The local cache absorbs the thundering herd. Even if 100 pods start simultaneously on one node, the local cache serves repeated queries instantly.

CoreDNS’s autopath plugin reduces search domain queries:

# Corefile
.:53 {
    autopath @kubernetes
    kubernetes cluster.local in-addr.arpa ip6.arpa {
        pods insecure
        fallthrough in-addr.arpa ip6.arpa
    }
}

With autopath, CoreDNS detects the client’s namespace and optimizes the search path. Instead of 4 queries, often just 1-2.

Cache NXDOMAIN responses to avoid repeated failed lookups:

.:53 {
    cache {
        success 9984 30  # Cache successful responses for 30s
        denial 9984 5    # Cache NXDOMAIN for 5s
    }
}

For pods that only need external DNS:

spec:
  dnsPolicy: Default  # Use node's DNS, not cluster DNS

For pods that need no DNS:

spec:
  dnsPolicy: None
  dnsConfig:
    nameservers:
      - 8.8.8.8

For high-frequency lookups, cache at the application level:

// Go: Use a custom resolver with caching
resolver := &net.Resolver{
    PreferGo: true,
    Dial: func(ctx context.Context, network, address string) (net.Conn, error) {
        // Custom dial with caching
    },
}

Or use a sidecar cache like dnsmasq for legacy applications.

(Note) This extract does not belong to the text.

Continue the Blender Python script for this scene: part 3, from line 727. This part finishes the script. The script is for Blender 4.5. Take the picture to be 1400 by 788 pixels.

Kubernetes DNS becomes a bottleneck because:

Factor Impact
Single service VIP All traffic through one point
ndots expansion 1 lookup → 4+ queries
Conntrack entries Table exhaustion under load
UDP packet loss No built-in retry
Thundering herd Concurrent startups overwhelm CoreDNS

NodeLocal DNSCache fixes this by:

Benefit How
Local resolution No cross-node traffic for cache hits
No service VIP Bypasses iptables/IPVS bottleneck
Reduced conntrack Link-local traffic doesn’t track
Resilience Cached entries survive CoreDNS issues

For any cluster running batch jobs, gang scheduling, or high pod churn, NodeLocal DNSCache is essential. The thundering herd problem is real, and a local cache is the most effective solution.